Hemant
   What you are considering is certainly feasible. Consider how compatible
these applications are, whether they have similar requirements in terms of
uptime. Are their performance requirements compatible? One factor to
consider is future upgrade paths of the applications. We seem to run into
situations where one application needs a new Oracle version, which means a
new O.S. version, but another application cannot upgrade at this time. Just
be aware you are chaining these applications together by doing this.
   I have only run that many Oracle instances on test, but would not
hesitate to do that on production.
   I create an Oracle home for each Oracle version.

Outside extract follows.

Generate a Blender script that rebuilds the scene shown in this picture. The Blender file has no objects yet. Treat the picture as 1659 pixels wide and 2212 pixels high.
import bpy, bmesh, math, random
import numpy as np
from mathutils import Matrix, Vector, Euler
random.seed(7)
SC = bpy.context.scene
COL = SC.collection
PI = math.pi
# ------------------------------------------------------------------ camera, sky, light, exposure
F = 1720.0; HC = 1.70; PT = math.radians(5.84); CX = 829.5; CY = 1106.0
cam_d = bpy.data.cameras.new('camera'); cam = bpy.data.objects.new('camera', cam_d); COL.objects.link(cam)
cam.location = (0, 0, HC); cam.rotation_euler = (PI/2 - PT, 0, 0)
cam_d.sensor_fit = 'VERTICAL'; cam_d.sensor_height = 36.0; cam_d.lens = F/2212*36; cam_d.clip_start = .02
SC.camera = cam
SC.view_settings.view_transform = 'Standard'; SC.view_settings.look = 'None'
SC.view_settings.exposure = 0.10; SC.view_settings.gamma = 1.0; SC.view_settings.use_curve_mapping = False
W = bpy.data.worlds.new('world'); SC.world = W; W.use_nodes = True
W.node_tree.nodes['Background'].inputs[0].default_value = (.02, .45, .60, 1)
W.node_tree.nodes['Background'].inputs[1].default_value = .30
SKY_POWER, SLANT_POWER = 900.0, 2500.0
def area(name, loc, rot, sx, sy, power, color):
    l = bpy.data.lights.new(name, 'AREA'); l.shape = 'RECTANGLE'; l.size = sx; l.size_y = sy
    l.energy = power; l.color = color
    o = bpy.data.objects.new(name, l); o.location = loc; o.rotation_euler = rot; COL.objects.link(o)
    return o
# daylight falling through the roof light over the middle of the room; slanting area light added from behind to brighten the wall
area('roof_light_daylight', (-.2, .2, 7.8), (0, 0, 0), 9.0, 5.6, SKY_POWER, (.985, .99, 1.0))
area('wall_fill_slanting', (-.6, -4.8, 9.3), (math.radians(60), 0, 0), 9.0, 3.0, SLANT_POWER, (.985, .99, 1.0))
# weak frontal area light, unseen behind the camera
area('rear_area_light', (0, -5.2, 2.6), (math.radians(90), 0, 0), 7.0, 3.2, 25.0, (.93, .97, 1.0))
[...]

This was discussed
recently on this list, although more of the discussion related to having
separate Unix userids for each instance, something I do not do.
   Oracle licensing is based on the number of CPUs, for the CPU licensing
option.

Dennis Williams
DBA, 40%OCP, 100% DBA
Lifetouch, Inc.
[EMAIL PROTECTED] 


-----Original Message-----
Sent: Tuesday, March 11, 2003 2:49 AM
To: Multiple recipients of list ORACLE-L



One of the teams here is planning to run anything
from 8 to 16 database instances [no indication on
sizing yet, but gut-feel SGAs are 200MB to 1GB
and DB sizes 500MB to 40GB] on a "large" server,
something like a Sun E6800 or an equivalent
HP or Fujitsu server.

1.  How many of you do run, and are comfortable running,
multiple databases on the same server, whether it is
"partitioned" or not ?
2.  Do you create a seperate ORACLE_HOME for
each instance ?
3.  Do you just buy the Oracle DB CPU license on the
total number of CPUs on the server ?

My positioning is 
a.  We might not be able to create 8 partitions but
partition such that we have  a max of 2 or 3 instances
in one partition.  Hopefully, I can dynamically change
CPU partitioning to reallocate CPU to another group
of instances.

b.  Each instance should have it's own ORACLE_HOME.
[Disk space is not a constraint].

c.  Just add up the number of CPUs on the server,
across all partitions, and buy a CPU license.  Also,
a CPU license is much preferable to Named-User as some
of these databases would host Portals for 1,000+ end-users.